Not the same as `final:` inside - the above just means you can't inherit from A. Funnily enough any new methods in A would still be virtual even if nothing can inherit from it!

-- 
Dmitry Olshansky
March 13, 2014
On 3/13/14, 12:38 PM, Dmitry Olshansky wrote:
> Not the same as `final:` inside - the above just means you can't inherit
> from A. Funnily enough any new methods in A would still be virtual even
> if nothing can inherit from it!

Looks like we could improve on this. Is there an enhancement request available?

Andrei
March 13, 2014
13-Mar-2014 23:40, Andrei Alexandrescu пишет:
> On 3/13/14, 12:38 PM, Dmitry Olshansky wrote:
>> Not the same as `final:` inside - the above just means you can't inherit
>> from A. Funnily enough any new methods in A would still be virtual even
>> if nothing can inherit from it!
>
> Looks like we could improve on this. Is there an enhancement request
> available?
>

None that I know of.

P.S. I have a strong distaste to the way OOP is currently designed in D anyway. No, I don't propose to change it.

-- 
Dmitry Olshansky
March 13, 2014
On Thu, 13 Mar 2014 15:38:19 -0400, Dmitry Olshansky <dmitry.olsh@gmail.com> wrote:

> 13-Mar-2014 21:52, monarch_dodra пишет:

>> final class A
>> {...}
>
> Not the same as `final:` inside - the above just means you can't inherit from A. Funnily enough any new methods in A would still be virtual even if nothing can inherit from it!
>

What? Where's that low hanging fruit again?

-Steve
March 13, 2014
On 3/13/14, 12:49 PM, Dmitry Olshansky wrote:
> 13-Mar-2014 23:40, Andrei Alexandrescu пишет:
>> On 3/13/14, 12:38 PM, Dmitry Olshansky wrote:
>>> Not the same as `final:` inside - the above just means you can't inherit
>>> from A. Funnily enough any new methods in A would still be virtual even
>>> if nothing can inherit from it!
>>
>> Looks like we could improve on this. Is there an enhancement request
>> available?
>>
>
> None that I know of.

Just played with some code a bit, turns out at least gdc inlines calls for final classes appropriately: http://goo.gl/oV8EYu. What would be a reliable way to detect that a vtable entry is generated?

> P.S. I have a strong distaste to the way OOP is currently designed in D
> anyway. No, I don't propose to change it.
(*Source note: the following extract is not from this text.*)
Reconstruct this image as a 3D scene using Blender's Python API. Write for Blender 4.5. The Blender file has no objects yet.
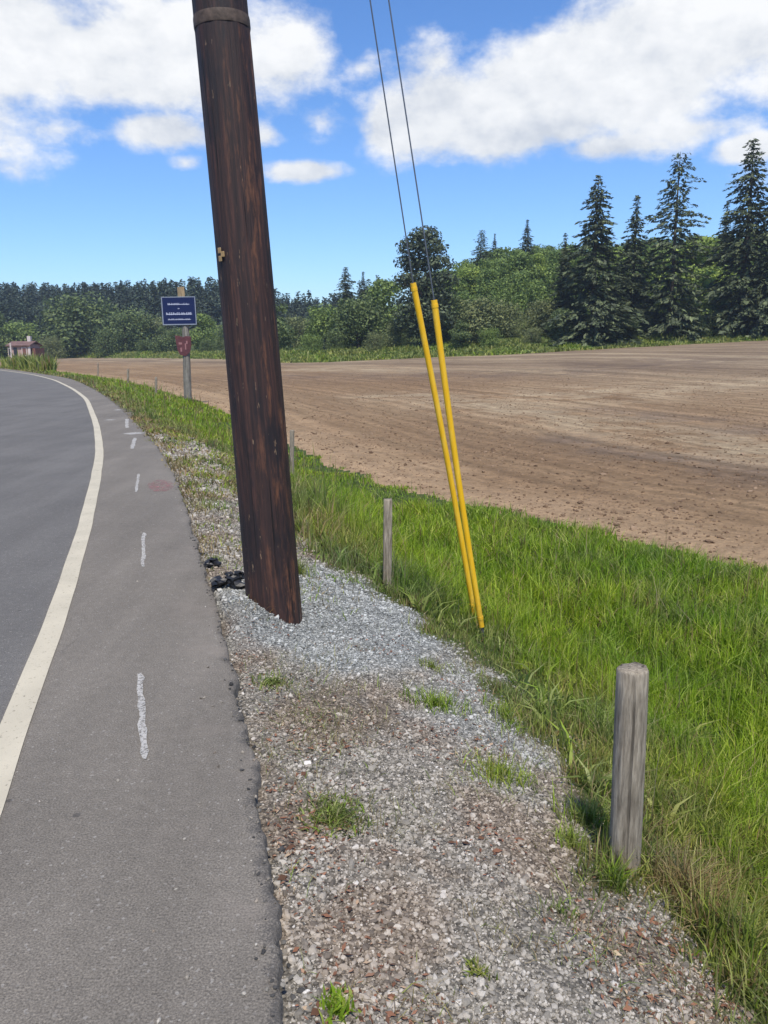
import bpy, bmesh, math, random
import numpy as np
from mathutils import Vector, Matrix

random.seed(7)
RNG = np.random.default_rng(11)
sc = bpy.context.scene
COL = sc.collection

# ------------------------------------------------------------------ camera model
FPX = 769.0
PITCH = math.radians(12.25)
ROLL = math.radians(0.8)
CAMZ = 1.55

def ray(px, py):
    u = (px - 384) / FPX
    v = (512 - py) / FPX
    c, s = math.cos(ROLL), math.sin(ROLL)
    u, v = u * c + v * s, -u * s + v * c
    return np.array((u, math.cos(PITCH) + v * math.sin(PITCH), -math.sin(PITCH) + v * math.cos(PITCH)))

def build_camera():
    cd = bpy.data.cameras.new('camera')
    cam = bpy.data.objects.new('camera', cd)
    COL.objects.link(cam)
    cd.sensor_fit = 'VERTICAL'
    cd.sensor_height = 24
    cd.lens = 24 * FPX / 1024
    cd.clip_start = 0.05
    cd.clip_end = 6000
    R = Vector((1, 0, 0))
    U = Vector((0, math.sin(PITCH), math.cos(PITCH)))
    c, s = math.cos(ROLL), math.sin(ROLL)
    right = c * R - s * U
    up = s * R + c * U
    back = right.cross(up)
    m = Matrix((right, up, back)).transposed().to_4x4()
    m.translation = Vector((0, 0, CAMZ))
    cam.matrix_world = m
    sc.camera = cam

build_camera()

# ------------------------------------------------------------------ terrain functions
def smooth(a, b, x):
    t = np.clip((x - a) / (b - a), 0, 1)
    return t * t * (3 - 2 * t)

def make_curve(pts):
    ys = np.array([p[0] for p in pts], float)
    xs = np.array([p[1] for p in pts], float)
    q = np.linspace(np.log(ys[0] + 20), np.log(ys[-1] + 20), 1500)
    v = np.interp(np.exp(q) - 20, ys, xs)
    k = np.exp(-0.5 * (np.arange(-60, 61) / 12.0) ** 2)
    k /= k.sum()
    pad = np.concatenate([v[0] + (v[1] - v[0]) * np.arange(-60, 0), v, v[-1] + (v[-1] - v[-2]) * np.arange(1, 61)])
    v = np.convolve(pad, k, 'valid')
    yy = np.exp(q) - 20
    return lambda y: np.interp(y, yy, v)

def flat_point(px, py):
    d = ray(px, py)
    t = -CAMZ / d[2]
    return (d[1] * t, d[0] * t)

ROAD_EDGE = make_curve([(-15, 1.9), (-6, 1.0), (0, 0.05)] + [flat_point(*q) for q in
    [(288, 1020), (278, 960), (270, 900), (266, 850), (260, 800), (252, 750), (242, 700), (232, 650), (222, 620), (208, 580), (196, 540), (187, 510), (178, 480),
     (161, 450), (144, 430), (128, 415), (117, 405), (104, 395), (86, 385), (69, 378)]] + [(63, -29.5), (90, -48), (140, -86), (200, -135)])
EDGE_LINE = make_curve([(-15, 0.2), (-6, -0.3), (0, -0.72)] + [flat_point(*q) for q in
    [(-16, 815), (1, 765), (25, 700), (60, 610), (76, 560), (92, 500), (100.6, 454), (97, 425), (92, 412), (87, 399), (73.5, 389), (55, 380), (33, 374.5)]]
    + [(66, -32.7), (90, -49.3), (140, -87.2), (200, -136)])
FIELD_EDGE = make_curve([(-15, 20), (-5, 14), (0, 10.3), (4, 6.9), (8, 3.95), (11.7, 1.45), (13.3, 0.2), (16.7, -1.4), (22, -3.4), (33, -7.4),
                         (60, -20), (100, -46), (200, -125)])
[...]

I take it that overridable by default is part of it. What other things are not to your liking?


Andrei

March 13, 2014
On Thursday, 13 March 2014 at 18:03:42 UTC, Andrej Mitrovic wrote:
> On 3/13/14, Andrei Alexandrescu <SeeWebsiteForEmail@erdani.org> wrote:
>> There must be a way to convey that a decision has been made. It is
>> understood it won't please everybody, just like going the other way
>> won't please everybody. Please let me know what that way is.
>
> Voting.

Good programming languages have a coherent design, orthogonal features, a clean philosophy, approach... they subscribe to chosen programming models such as procedural, functional, message-passing, garbage collected, dynamically typed, strongly typed.... as the designer intended. Having a 'they who shout the loudest win' or even a voting system destroys that coherency and uniform philsophy IMHO. I don't bother with C++ because I read Herb Sutter's GOTW column from time and time and think to myself "I don't want to need to know all these very subtle issues and gotchas in my programming language". The syntax etc. of C++ I can cope with. Now, I think that Andrei and Walter are D's best chance to shepherd D away from the C++ gotcha morass. Voting on features to change / add would throw D into it. In my view adding features is particularly pernicious as they complicate the language in non-orthogonal ways leading to the need to know a broader and more complex language than necessary.



March 13, 2014
On 3/13/14, 11:37 AM, Paolo Invernizzi wrote:
> As I've stated, it is not about the single decision, I don't care about
> final vs virtual in our code. it's about the whole way that "planned
> improvement" changes to the language are managed.

Got it, thanks.

> What I was meaning is: why the past mega-thread about virtual vs final
> (that I don't care about!) that seemed (to me!) that placed a concrete
> direction goal was (to me!) scraped like a thunder in clean sky.
>
> Where's the discussion why "it turned out to be not enough"?
>
> What scares me (as a company using the language) was that I wasn't able
> to "grasp" that fact in forum till now.
>
> So, that could also happen to *other* aspect of the language that a care
> for my business, without even having the ability do discuss about the
> motivation of a decision.
>
>> There must be a way to convey that a decision has been made. It is
>> understood it won't please everybody, just like going the other way
>> won't please everybody. Please let me know what that way is.
>
> Again, the whole point was that it seemed to me that a decision was
> taken in that famous thread.
>
> My feedback, take it as you want Andrei, it is that such behaviours are
> a way more scaring that the hole point of managing a "planned" (again!)
> language change.

Understood. That's one angle. The other angle is that a small but vocal faction can intimidate the language leadership to effect a large breaking change that it doesn't believe in.

Also let's not forget that a bunch of people will have not had contact with the group and will not have read the respective thread. For them -- happy campers who get work done in D day in and day out, feeling no speed impact whatsoever from a virtual vs. final decision -- we are simply exercising the brunt of a deprecation cycle with undeniable costs and questionable (in Walter's and my opinion) benefits.